Each section of The Global City will have different reading material, but the writing tools studied throughout the year are the same from section to section.

Cinema's Urban Modernity (HON 101A)
Go back over 100 years to walk the streets of Shanghai, Berlin, Paris, and New York with flappers, avant-garde artists, and new filmgoers in a modernizing world bursting with energy, joy, danger, and excitement. Come experience a movie-mad, once-new way of seeing in a time when a modern world was born!  
Dr. Amy Borden
Time: Monday and Wednesdays, 11:30am-1:20pm
CRN: 14605
 

Women in Middle Eastern Cities (HON 101B)
Focusing on questions of women and gender, this course invites the participants to reflect on women's experiences critically in modern Turkish, Arab, and Iranian contexts. We examine diverse experiences, observe connections to the United States, and explore how gender intersects with class, education, and ethno-religious standing, among others.
Dr. Pelin Basci
Time:  Tuesdays and Thursdays, 12:00pm-1:50pm
CRN: 14610

Race, Capital, and the City (HON 101C)
This section of the Global City will consider the transnational history of capitalism, colonialism, segregation, imperialism, settlement, protest, and political struggle to understand how something seemingly “local” in scale- like the events surrounding George Floyd’s death - connect to, and intersect with, systems and processes at the national and global scale. As we travel, we will consider the historical relationship between urban activism within communities of color to national and transnational movements.
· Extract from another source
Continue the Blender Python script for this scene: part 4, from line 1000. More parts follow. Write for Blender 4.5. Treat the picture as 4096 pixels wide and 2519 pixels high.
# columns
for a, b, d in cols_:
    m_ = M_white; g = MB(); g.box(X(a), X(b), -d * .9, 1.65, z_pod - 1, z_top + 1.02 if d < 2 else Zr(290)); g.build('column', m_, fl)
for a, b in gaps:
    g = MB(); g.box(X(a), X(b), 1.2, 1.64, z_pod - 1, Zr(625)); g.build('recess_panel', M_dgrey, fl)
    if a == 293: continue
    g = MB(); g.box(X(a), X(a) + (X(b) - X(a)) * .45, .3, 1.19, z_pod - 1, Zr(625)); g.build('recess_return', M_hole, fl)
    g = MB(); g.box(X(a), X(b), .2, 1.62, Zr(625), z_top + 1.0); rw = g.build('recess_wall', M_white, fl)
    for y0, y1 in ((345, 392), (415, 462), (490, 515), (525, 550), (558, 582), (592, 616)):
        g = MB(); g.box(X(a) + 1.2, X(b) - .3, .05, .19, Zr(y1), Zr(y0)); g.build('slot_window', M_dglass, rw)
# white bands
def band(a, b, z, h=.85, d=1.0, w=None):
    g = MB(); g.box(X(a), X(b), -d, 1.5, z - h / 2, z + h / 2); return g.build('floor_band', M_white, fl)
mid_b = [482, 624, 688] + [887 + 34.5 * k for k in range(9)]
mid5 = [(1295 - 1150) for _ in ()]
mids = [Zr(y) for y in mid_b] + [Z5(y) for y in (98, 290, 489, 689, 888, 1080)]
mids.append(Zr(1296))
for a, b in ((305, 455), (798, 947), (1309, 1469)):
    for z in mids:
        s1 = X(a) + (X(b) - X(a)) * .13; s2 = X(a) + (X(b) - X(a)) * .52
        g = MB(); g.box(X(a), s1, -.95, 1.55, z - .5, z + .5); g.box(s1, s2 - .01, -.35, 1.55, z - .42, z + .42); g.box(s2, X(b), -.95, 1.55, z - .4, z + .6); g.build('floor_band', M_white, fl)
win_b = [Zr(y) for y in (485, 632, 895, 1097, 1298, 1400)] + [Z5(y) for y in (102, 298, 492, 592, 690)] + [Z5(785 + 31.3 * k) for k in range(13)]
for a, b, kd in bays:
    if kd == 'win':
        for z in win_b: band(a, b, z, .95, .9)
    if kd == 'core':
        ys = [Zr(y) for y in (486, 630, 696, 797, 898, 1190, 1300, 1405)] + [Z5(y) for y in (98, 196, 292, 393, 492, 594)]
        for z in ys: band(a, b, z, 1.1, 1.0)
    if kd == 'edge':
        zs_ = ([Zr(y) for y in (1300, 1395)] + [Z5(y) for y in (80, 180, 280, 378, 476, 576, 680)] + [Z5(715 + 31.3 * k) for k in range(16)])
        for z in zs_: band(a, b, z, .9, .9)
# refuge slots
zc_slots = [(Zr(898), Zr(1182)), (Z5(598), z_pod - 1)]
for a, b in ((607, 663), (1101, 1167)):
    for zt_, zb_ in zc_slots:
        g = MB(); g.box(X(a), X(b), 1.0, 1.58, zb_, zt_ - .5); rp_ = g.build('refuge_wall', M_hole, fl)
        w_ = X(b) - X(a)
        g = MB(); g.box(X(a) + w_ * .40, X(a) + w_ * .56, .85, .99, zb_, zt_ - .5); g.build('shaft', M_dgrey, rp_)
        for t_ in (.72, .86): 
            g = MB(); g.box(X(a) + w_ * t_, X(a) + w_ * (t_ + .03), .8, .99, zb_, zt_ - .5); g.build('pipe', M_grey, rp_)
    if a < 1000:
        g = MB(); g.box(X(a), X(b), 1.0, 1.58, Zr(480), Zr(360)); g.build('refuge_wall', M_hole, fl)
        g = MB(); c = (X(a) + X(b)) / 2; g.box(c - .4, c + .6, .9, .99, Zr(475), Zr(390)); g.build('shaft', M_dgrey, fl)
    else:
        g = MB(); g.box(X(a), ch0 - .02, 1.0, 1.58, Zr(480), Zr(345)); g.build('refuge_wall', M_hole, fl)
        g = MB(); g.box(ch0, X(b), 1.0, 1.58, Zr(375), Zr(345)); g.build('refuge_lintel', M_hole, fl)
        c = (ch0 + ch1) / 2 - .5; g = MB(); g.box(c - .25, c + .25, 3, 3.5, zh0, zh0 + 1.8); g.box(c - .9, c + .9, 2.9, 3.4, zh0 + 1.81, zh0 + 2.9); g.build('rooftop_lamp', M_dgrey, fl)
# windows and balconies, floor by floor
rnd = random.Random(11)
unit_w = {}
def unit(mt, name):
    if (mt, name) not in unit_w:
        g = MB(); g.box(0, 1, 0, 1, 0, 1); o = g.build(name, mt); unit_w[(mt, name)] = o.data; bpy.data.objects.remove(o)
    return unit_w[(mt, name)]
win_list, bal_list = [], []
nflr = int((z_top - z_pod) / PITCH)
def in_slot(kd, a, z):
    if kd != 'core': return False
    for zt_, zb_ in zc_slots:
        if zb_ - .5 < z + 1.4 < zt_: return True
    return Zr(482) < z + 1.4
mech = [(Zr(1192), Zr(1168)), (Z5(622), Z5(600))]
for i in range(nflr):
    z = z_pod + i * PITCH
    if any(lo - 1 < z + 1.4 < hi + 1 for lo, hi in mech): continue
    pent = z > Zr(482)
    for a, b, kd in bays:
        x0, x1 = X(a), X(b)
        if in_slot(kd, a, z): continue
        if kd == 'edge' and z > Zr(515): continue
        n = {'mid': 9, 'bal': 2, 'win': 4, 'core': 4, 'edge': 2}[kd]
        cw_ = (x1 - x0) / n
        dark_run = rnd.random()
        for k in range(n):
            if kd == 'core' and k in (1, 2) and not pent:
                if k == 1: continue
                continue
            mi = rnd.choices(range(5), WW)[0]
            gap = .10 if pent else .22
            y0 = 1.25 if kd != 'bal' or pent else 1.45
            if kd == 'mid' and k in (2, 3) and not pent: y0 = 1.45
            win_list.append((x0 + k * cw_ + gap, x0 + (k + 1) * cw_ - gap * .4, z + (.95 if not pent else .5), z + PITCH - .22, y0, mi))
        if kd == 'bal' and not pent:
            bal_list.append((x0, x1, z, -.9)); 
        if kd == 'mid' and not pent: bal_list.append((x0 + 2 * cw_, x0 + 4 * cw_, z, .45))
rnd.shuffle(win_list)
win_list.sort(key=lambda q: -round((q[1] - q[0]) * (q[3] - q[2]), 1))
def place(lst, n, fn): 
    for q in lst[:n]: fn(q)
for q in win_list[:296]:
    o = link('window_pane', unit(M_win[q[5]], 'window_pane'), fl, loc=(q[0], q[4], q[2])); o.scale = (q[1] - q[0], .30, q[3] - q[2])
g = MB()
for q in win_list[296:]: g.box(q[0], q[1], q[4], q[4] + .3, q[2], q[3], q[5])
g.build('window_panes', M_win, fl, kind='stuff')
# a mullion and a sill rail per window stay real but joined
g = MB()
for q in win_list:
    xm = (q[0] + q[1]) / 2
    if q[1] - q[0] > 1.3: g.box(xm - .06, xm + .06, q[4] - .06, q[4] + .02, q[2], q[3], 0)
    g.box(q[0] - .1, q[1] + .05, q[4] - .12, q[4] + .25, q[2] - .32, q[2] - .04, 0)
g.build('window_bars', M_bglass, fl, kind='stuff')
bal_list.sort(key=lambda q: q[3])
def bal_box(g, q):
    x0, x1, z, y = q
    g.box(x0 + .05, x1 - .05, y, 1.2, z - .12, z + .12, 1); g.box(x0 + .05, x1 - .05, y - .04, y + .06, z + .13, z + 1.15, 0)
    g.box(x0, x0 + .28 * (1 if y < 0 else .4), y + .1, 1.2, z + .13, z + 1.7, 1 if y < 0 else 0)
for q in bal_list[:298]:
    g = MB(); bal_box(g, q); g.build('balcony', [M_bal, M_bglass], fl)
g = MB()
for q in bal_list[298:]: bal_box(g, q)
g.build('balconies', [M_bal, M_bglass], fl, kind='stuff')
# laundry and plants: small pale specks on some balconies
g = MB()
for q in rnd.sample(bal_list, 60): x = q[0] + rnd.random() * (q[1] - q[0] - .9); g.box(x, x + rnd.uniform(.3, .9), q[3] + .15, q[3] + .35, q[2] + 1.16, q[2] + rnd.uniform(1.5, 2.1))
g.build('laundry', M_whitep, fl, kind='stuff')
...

Our goal will be to understand how networks of racialized capital forged in the 17th century mapped themselves onto the contours of contemporary urban space. 
Dr. Paul McCutcheon
Time: Mondays and Wednesdays, 9:00am-10:50am
CRN:  14609

Historical Narratives of the City as Contact Zone (HON 101D)
This Global City sequence takes an historical approach to analyzing the city as a space for shaping identity and social experiences. We will begin by considering the pre-modern cities of Rome and Tenochtitlan as spaces formed in moments of civil war and conquest. We'll proceed to the age of imperialism and consider the impact of colonialism in shaping London and Lagos. We'll conclude our historical survey by examining representations of cities in a decolonized future through the lens of science fiction. 
Dr. Harry York
Time: Tuesdays and Thursdays, 2:00pm-3:50pm
CRN:  14608 

Writing the City (HON 101E)
This course examines the numerous ways writing is used as an instrument of power within urban environments. We will scrutinize key texts produced by activists and radicals -- both within and outside academic institutions -- to better understand the rhetorical strategies and styles that shape and influence the cities we inhabit and how we can better use these strategies in academic environments. 
Dr. Eric Rodriguez
Time: Tuesdays and Thursdays, 10:00am-11:50am
CRN:  14607

Who Belongs in the City? (HON 101F)
This section of the Global City will focus on the relationship between groups in the 'imagined community' of the city. We will pay special attention to how specific communities and identities experience citizenship, discussing what it means to belong within the fabric of a city. With an interdisciplinary approach, we will also discuss examples of immigration and emigration to and from cities across the world.
Dr. Ganis is our newest professor, starting at PSU and in Honors this Fall 2024. He is a political scientist who specializes in sub-state nationalism, territory and identity politics, migration, and media.